All of this build-up is simply to illustrate that I have tremendous respect for Lewis’s topic choices, his writing style, and his thought-provoking conclusions. Therefore, I was slightly disappointed with his latest endeavor, The Blind Side: Evolution of a Game. In many ways, The Blind Side mirrors Moneyball’s narrative model: we get a description of a game undergoing a paradigmatic shift, interspersed with a character study of one of the players involved in this evolution. In this case the game is football, the sweeping change is an increased reliance on the left side of the offensive line, and the subject is Michael Oher, currently playing for Ole Miss.
We come to meet young Oher when he enrolls in an elite Memphis private school, Briarcrest, to play football. Oher, the black son of a single mother with a crack addiction, has risen from the direst circumstances the modern inner-city ghetto can provide. His harrowing early life, his good fortune to become the beneficiary of a prominent white Memphis family who more or less adopts him, and the complications that result when an outsider struggles to adjust socially and succeed academically in a private school, are all vividly detailed. Oher’s tremendous size and natural athleticism allow him entry into the high school, but his perseverance (and the perseverance of his adopted family, the Tuohys, particularly their indomitable matriarch, Leigh Anne) keep him from failing out. Eventually, despite the obstruction of the NCAA, which Lewis depicts as a hopelessly backward bureaucracy, Oher makes it to Ole Miss, where he now plays as an offensive lineman. Oher’s story is reminiscent of the two kids in the brilliant documentary, Hoop Dreams, and overcoming-impossible-odds tales are always gripping. Had Lewis simply focused on that tale, and perhaps waited to see how Oher fares in the NFL—assuming he makes it—the story would have been complete and satisfying.

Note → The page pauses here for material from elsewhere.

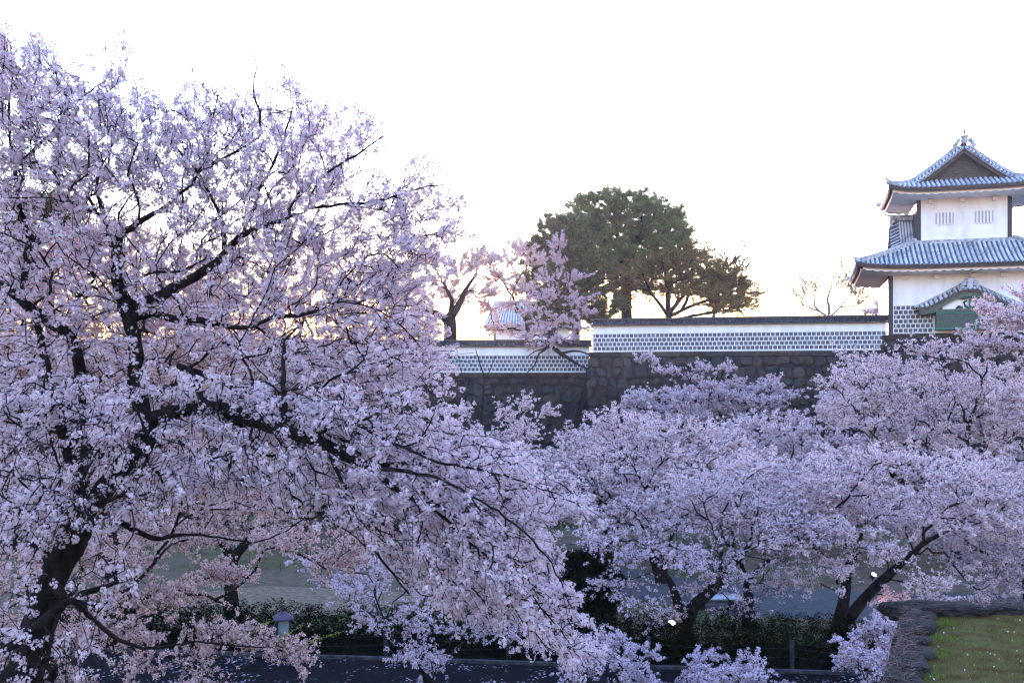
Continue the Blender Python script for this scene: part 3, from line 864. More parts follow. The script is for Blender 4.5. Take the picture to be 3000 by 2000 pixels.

However, Lewis cuts in and out from Oher’s saga by chronicling how in the past twenty-five or so years, football coaches and officials have placed increasing significance on offensive linemen, particularly those on the left side, because they protect the quarterback’s "blind side" (most quarterbacks are righties and hence drop back to pass looking to their right). As evidence, Lewis supplies anecdotes of how mobile linebackers in the early 80s, particularly Lawrence Taylor, lined up on the quarterbacks’ left and became terrorizing forces. Their threat compelled innovative coaches, chiefly Bill Walsh, to neutralize them with increasingly larger and more agile linemen. As a result, linemen, who had previously been seen as expendable, interchangeable components, became sought-after commodities who commanded larger salaries. There is a wonderful interlude where we visit former 49ers lineman Steve Wallace, now retired in luxury. Wallace was an erstwhile journeyman who prospered handsomely late in his career after the change in perception of his value suddenly landed him an unimaginably high contract. Lewis also briefly profiles some of the position’s current stars, such as Walter Jones and Jonathan Ogden, and how incommensurately large their contract sizes are compared to their predecessors.
The problem for me is that the connection between Oher and the evolution in football is not nearly as direct as Beane’s was to baseball. In Moneyball, Beane is portrayed as the revolutionary pioneer of the change in his sport. Oher, however, is neither a founder nor even a unique exemplar of the change in football strategy (that would have been someone such as Walsh or Wallace). True, if Oher does eventually become a high NFL draft pick with a huge contract offer, it will be due to his ability to play what has correctly come to be thought of as a key position. However, Briarcrest’s (and arguably Ole Miss's) decision to admit Oher would have happened regardless of his position on the football field. In fact, Oher was originally groomed as a basketball player, and even after he transitioned to football he first lined up on defense. The school’s administration took one look at Oher and recognized that he had enormous athletic potential somewhere on a field or in a gym; they did not take him because they believed he now played the “it” position in football. In other words, had Oher been born 20 years earlier and had all of the same good fortunes bestowed upon him, he would still have gone on to play college ball; it just so happens that he’s playing a position that’s now perceived as marquee.
This isn’t a huge problem, except that the loss of connectivity makes for a bit of a disjointed book. With Evolution, I often felt as if I were reading two books, neither of which gets fully fleshed out. I am still unclear why Lewis did not choose to either wait on Oher, whose future is still up in the air at the time of this writing, or delve deeper into the biography of someone such as Ogden—who has already established himself as a Pro Bowl lineman—to better augment his thesis on football’s evolution. In fact, had Lewis just waited a few more months, he would have seen cerebral Jets O-line star D’Brickashaw Ferguson get drafted high out of UVa and shine as a rookie, or he would have witnessed Steve Hutchinson sign a monster off-season deal with the Vikings strictly because of his blocking prowess. Lewis could have then done a few more chapters discussing what exactly goes into being an All-Pro lineman—what distinguishes the best, mentally and physically? How do they train and prepare, especially compared to their antecedents?
Oher could then have gotten his own book, and Lewis could have focused entirely on the social implications of poor inner-city children who receive advantages because of their athleticism, or discussed further some of the other misguided absurdities of the NCAA—topics at which he only has time to gloss over here.
This is far from a scathing review; I would recommend this book to anyone (especially football lovers, obviously). For someone as talented as Lewis, I simply have higher standards. In the most recent issue of ESPN Magazine, he has a small article on new evidence that suggests most football coaches are making a mistake when they choose to punt on fourth-and-short, and you can almost feel his desire to parlay it into another book with Moneyball-like effects. Hopefully, he’ll succumb to the temptation.